[書評] 「文系軽視」ではイノベーションは生まれない

タトル・モリエイジェンシー「翻訳書ときどき洋書」に、未翻訳のお薦め教育書の書評を、隔月で寄稿させて頂いております。今回は、リベラルアーツがAI 時代になぜ重宝されるのかというのを、豊富な事例やユースケースで紹介をしている一冊となります。

"Fuzzy and Techie" というタイトルの一冊で、シリコンバレーのベンチャーキャピタリストのハートレー氏が、なぜリベラルアーツを中心とした人間、人間社会、文化についての学問が、リアルとデジタル、地域と世界、宇宙と地球、民族など、様々な要因が絡み合う、複雑な世の中を前進させるために必須なのかというテーマを深掘りした作品です。

日本の文系そのままイコールでは無いとも思いますが、私も含めた文系人材には励みになりますね!


工業化社会は、高度な技能を持つ人材を育成するために、大学を中心として学業の専門分野化を進めた結果、気がつくと理系と文系という大きな壁を作ってしまいました。
昨今文理融合(文系と理系が融合した学部)や学際学部も増えていますが、まだまだその数は多くありません。

今回ご紹介する一冊は、これからの情報化社会においてイノベーションを起こしていくには、いかに Fuzzy (ファジー:人文科学や社会科学、自然科学といったリベラルアーツを幅広く学んだ人)とTechie (テッキー:工学、理学やコンピューターサイエンスなど、科学的な専門分野に特化した人)が協働することが大切で、お互いの強みを活かすことで初めて、人間にとって意味のある大きな進歩が遂げられるのか、様々な具体的な事例を含めて伝えています。

シリコンバレーの起業家にも意外と多い文系出身者

作者のハートレー氏はGoogle、Facebookといったネット業界のトップ企業や、ハーバード大学のバークマン・クラインセンターで働いたのち、現在はベンチャーキャピタリストとして活躍しており、まさにファジーとテッキーの両世界を見てきた人だと言えるでしょう。彼が本書を執筆するきっかけとなったのは、アメリカでいう理系=テッキーと、文系=ファジーという考えが広まる中で、イノベーションを牽引しているのがテッキーだというイメージが浸透していることに反証をしたいと思ったからだそう。実際セールスフォース・ドットコムの共同創設者のハリス氏や、YoutubeのCEOウォシッキー氏などシリコンバレーの著名な起業家やリーダーの多くも、社会科学、アート、文学、哲学などリベラルアーツ出身なのだといいます。

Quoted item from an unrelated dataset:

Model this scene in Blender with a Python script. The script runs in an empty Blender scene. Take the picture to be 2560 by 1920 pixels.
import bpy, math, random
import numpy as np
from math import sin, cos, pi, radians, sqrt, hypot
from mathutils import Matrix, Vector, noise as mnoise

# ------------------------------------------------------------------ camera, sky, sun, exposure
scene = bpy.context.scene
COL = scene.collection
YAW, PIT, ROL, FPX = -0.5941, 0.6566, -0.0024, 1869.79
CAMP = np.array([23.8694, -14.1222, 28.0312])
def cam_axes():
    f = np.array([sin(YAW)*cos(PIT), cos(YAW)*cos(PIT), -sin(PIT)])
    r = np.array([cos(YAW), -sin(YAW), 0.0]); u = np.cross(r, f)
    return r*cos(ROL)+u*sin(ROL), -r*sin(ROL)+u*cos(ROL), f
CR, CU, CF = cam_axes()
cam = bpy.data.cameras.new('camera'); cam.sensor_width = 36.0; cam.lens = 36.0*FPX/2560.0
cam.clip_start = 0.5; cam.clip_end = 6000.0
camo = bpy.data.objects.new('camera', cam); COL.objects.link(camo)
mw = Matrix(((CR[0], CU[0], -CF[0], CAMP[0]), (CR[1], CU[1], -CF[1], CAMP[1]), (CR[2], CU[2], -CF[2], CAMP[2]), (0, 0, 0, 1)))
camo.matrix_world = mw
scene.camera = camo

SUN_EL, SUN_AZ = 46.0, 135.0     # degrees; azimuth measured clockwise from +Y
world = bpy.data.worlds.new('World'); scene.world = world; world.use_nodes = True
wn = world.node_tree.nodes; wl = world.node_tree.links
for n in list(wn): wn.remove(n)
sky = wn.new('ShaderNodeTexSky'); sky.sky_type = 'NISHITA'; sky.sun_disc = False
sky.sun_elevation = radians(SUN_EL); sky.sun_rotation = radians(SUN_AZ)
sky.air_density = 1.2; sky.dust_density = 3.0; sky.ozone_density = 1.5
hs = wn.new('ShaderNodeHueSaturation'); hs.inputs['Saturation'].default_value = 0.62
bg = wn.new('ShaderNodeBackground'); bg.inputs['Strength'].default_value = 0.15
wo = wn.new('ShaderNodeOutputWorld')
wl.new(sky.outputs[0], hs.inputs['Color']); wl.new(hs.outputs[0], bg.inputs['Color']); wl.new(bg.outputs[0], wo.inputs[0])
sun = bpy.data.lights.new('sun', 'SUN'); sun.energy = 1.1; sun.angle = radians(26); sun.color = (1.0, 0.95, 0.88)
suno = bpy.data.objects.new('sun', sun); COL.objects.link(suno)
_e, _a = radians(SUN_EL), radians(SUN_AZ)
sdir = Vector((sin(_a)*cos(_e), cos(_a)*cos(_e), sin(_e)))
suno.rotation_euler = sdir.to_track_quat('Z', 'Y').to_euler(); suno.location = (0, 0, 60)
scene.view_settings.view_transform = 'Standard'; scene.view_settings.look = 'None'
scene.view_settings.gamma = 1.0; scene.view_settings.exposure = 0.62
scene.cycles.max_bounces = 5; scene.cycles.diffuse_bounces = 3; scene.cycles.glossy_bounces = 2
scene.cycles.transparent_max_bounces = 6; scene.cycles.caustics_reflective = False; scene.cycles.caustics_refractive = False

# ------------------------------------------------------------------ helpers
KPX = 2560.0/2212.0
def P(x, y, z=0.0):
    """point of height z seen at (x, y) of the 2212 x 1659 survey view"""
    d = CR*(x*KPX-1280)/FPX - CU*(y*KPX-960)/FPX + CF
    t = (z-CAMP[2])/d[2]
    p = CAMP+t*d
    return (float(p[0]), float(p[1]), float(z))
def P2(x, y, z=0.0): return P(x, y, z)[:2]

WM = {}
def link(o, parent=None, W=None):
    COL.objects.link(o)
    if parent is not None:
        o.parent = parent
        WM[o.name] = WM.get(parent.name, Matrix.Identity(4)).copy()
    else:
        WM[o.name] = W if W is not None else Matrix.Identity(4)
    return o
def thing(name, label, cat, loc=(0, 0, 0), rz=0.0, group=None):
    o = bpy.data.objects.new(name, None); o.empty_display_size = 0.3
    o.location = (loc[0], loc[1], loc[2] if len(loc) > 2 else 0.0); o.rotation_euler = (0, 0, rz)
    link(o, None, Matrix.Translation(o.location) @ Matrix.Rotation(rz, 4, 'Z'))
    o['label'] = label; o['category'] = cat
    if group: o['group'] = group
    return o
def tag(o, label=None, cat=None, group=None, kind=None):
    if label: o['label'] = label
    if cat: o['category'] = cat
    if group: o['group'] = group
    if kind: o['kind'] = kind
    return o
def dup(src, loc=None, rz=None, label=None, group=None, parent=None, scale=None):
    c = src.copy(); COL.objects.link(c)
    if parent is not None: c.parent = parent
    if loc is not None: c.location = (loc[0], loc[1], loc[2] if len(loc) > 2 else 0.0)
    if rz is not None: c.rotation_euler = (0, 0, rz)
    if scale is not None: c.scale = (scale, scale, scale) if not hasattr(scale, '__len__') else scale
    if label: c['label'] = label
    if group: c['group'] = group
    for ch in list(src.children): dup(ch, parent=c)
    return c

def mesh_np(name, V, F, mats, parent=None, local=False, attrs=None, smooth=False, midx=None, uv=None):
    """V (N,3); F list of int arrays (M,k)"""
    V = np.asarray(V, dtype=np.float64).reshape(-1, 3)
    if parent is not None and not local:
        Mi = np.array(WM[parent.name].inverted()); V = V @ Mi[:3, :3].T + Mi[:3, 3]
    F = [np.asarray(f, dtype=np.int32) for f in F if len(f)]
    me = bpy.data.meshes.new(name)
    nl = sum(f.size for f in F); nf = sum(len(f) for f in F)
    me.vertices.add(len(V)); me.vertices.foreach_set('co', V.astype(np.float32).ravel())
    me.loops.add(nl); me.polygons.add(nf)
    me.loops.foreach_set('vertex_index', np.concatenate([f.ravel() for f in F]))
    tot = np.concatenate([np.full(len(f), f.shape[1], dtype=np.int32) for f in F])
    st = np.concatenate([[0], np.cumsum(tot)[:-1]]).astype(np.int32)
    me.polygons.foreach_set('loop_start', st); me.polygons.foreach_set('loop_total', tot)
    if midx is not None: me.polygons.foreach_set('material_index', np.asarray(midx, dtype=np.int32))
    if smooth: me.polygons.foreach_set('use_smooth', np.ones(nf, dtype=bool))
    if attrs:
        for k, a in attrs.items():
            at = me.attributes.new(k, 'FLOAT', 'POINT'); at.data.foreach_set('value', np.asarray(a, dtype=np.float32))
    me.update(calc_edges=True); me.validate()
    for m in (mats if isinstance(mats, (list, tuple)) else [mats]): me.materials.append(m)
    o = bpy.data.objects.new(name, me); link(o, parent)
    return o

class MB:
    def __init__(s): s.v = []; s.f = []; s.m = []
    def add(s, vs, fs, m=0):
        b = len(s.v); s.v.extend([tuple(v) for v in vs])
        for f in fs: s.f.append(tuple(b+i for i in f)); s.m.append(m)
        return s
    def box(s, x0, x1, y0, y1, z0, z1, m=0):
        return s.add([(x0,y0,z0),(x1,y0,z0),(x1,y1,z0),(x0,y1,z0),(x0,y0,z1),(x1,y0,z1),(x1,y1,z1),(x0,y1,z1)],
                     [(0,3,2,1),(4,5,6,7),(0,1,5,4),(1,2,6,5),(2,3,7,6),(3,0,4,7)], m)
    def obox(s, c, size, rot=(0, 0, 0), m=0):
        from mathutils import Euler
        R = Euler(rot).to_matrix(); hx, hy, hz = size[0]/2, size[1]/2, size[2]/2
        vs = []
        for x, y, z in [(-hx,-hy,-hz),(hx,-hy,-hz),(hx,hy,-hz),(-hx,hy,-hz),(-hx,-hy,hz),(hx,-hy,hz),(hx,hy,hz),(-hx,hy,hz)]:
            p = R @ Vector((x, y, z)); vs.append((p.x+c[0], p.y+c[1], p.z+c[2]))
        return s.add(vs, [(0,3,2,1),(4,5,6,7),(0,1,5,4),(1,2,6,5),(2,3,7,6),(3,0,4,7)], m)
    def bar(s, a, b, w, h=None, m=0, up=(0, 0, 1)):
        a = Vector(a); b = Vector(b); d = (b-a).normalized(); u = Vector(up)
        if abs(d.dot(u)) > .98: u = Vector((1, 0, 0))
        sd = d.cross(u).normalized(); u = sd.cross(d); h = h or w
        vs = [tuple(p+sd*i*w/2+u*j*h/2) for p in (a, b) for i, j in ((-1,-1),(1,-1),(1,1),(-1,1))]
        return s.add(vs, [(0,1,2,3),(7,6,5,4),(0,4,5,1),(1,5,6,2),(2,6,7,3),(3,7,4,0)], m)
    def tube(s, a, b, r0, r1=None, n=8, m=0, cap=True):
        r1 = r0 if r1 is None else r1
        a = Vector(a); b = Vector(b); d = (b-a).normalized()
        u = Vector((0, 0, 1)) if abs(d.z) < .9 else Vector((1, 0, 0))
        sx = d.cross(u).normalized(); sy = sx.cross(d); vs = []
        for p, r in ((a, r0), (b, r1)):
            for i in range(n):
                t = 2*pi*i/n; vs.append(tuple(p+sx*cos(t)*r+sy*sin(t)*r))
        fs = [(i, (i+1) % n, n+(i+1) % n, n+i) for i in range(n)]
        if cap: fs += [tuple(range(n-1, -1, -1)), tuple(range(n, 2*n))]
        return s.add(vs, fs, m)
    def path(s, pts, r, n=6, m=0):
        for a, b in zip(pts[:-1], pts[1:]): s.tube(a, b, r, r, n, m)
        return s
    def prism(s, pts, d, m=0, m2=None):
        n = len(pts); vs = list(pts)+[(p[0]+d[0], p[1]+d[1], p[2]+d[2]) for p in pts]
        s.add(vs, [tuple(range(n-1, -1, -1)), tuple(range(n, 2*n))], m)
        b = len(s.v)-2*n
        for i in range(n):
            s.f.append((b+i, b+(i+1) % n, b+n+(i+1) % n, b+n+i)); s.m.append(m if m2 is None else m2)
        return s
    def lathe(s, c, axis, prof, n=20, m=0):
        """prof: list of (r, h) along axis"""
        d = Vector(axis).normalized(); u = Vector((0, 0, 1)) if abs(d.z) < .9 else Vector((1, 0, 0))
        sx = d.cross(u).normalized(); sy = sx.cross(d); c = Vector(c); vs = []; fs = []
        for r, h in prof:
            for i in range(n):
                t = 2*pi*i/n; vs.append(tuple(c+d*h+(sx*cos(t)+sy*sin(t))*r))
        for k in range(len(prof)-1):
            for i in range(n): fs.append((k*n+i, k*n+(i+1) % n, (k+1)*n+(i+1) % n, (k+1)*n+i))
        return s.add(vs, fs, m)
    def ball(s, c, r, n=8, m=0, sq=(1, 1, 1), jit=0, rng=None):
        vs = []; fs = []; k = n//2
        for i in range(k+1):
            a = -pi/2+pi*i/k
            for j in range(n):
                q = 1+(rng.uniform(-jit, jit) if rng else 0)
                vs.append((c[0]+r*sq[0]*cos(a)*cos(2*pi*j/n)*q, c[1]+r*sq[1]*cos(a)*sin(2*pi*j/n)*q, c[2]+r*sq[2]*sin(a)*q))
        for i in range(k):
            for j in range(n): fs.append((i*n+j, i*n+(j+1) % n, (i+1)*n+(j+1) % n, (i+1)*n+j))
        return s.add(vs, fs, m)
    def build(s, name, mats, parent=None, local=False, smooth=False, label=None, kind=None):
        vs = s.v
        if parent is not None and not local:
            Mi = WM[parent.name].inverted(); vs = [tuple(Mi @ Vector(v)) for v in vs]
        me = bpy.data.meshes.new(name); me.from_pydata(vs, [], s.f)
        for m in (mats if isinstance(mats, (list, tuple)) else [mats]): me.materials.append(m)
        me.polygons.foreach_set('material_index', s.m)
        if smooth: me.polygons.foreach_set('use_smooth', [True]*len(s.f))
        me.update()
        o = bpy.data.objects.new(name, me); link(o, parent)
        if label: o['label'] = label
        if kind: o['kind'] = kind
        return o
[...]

確かに私自身も経済学部出身で、縁ありインターネットのテクノロジーをフル活用したスタートアップの起業も経験していますが、「自分がエンジニアではない」ということを引け目に感じていました。
一方、お客さんがゼロの状態から100万単位のユーザーに支持されるようになる過程で、ユーザー思考、戦略的思考、創造力、コミュニケーション能力、異文化共感力など、文系ならではの力が結集したことで、継続して使ってもらえるサービスに成長できたことも、今となっては確信があります。
本書は私のような「文系出身だけど、テクノロジーをフル活用して社会を前進させたい」という人達に勇気を与える一冊です。